Pridemore, as we all know, is ditching the legislature in an effort to get a better-paying gig. He's got his retirement to worry about, after all. But like his buddy Reagan Dunn, RINO Republican and King County Councilman, he believes that getting this notch on his crank is what he needs to do get elected.
With Dunn, it's clear his abandonment of principle is politically motivated. But unlike Dunn, the question remains: does Pridemore HAVE Any character?
From his first session in the Senate:
Legislature: Pridemore reluctantly casts key tax voteSo, after bitching about the budget and who is tasked with balancing it, what does the little slimeball do?
Sunday, April 24, 2005
By DON JENKINS, Columbian staff writer
OLYMPIA -- State lawmakers appear ready to end the 2005 session today, though for about one minute a Vancouver Democrat had the session derailed.
To protest higher taxes on cigarettes and alcohol, Sen. Craig Pridemore on Friday night originally voted against a $263 million revenue package that supports a two-year spending plan agreed to by House and Senate leaders.
Without Pridemore's vote, the package was one vote short of passing.
Pridemore, however, changed his vote to yes at the end of the roll call and immediately left the floor of the Senate, unhappy with what he helped approve.
"I think the Senate has balanced the budget on the backs of the poor and powerless," he said
Votes "yes," anyway. Character? WHAT character?
There are other little episodes, of course, that show he can be bought. But his gay marriage jihad and that of his fellow fringe-left nutters like Dunn and Moeller are the result of political deals where the main concern isn't integrity, character, or the will of the people:
It's getting elected... start to finish.
Good luck with that to the both of you.
As for me, I am opposed to gay-rights nonsense; the idea that anyone should be accorded any special treatment or status because of their sexual practices, one way or the other, is absurd.

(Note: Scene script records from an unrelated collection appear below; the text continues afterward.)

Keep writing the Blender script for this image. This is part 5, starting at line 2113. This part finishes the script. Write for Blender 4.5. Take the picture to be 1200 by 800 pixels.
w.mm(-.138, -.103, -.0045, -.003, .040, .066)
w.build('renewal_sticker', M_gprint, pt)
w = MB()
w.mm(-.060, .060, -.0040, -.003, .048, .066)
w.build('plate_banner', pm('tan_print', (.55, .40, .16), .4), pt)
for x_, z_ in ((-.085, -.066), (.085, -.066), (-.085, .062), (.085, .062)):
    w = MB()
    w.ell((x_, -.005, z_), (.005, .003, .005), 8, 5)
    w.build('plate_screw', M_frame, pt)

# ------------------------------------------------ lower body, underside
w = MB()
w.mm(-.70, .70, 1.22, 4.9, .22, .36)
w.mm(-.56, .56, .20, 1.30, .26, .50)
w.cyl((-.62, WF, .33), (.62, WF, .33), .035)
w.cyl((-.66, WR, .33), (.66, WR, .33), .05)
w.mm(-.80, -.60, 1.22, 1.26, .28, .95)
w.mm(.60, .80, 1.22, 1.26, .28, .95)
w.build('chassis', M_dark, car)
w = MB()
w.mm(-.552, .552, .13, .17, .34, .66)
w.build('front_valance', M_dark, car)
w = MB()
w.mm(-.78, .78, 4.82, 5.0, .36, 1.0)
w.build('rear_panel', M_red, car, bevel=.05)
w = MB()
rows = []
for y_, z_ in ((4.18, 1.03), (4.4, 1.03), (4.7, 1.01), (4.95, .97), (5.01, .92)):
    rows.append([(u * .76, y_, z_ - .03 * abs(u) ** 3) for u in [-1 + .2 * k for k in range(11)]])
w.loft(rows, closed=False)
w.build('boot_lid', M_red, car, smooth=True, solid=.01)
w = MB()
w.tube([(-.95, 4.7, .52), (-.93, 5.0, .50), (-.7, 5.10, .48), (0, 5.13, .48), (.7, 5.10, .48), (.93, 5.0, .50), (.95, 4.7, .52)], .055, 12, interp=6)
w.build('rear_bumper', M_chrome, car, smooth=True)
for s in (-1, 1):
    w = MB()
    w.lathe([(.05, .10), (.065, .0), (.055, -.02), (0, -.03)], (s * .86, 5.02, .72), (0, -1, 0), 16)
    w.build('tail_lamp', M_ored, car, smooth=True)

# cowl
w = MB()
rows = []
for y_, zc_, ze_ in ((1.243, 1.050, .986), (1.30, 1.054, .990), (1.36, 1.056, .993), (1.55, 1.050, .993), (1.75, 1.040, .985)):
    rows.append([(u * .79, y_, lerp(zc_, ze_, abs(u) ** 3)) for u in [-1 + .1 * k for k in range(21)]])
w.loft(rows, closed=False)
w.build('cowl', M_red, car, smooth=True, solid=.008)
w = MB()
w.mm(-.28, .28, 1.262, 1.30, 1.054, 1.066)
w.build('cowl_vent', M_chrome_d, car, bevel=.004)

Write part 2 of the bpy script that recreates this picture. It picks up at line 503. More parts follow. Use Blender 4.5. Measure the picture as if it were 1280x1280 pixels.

But it would at least be palatable if the fringe-leftists so rabidly pursuing this idiocy would at least have the decency to allow the people to have a say.
Because if this was, ultimately, the will of the people of this state, I could more easily live with it... except the fear-driven left has shown in everything from the CRC to this nonsense that what the people they would govern want is totally unimportant.
And frankly, I don't recall any of this clowns outside the gay caballeros ever running on a pro-gay marriage ticket. But that's just me.
2 comments:
I'm glad Washington has an initiative system. "Gay marriage" is exactly the kind of thing that can separate the rhetoric from the facts. If there aren't enough signatures for the initiative, or the initiative fails, then the legislature got it right. Otherwise, you're right. I have no dog in this fight, I'll be curious to see what happens.
Martin, if the DOMA people come back with an initiative like they did with R-71. Do you think people are going to sign it and have the same B$ problems that went along with this initiative? Meaning have late night calls, hate emails and other problems, all because someone decided they need to take a case to the (federal) supreme court on the basis of taking out the privacy of those people??
I normally do not have a dog in this fight or discussion EXCEPT for the above reason.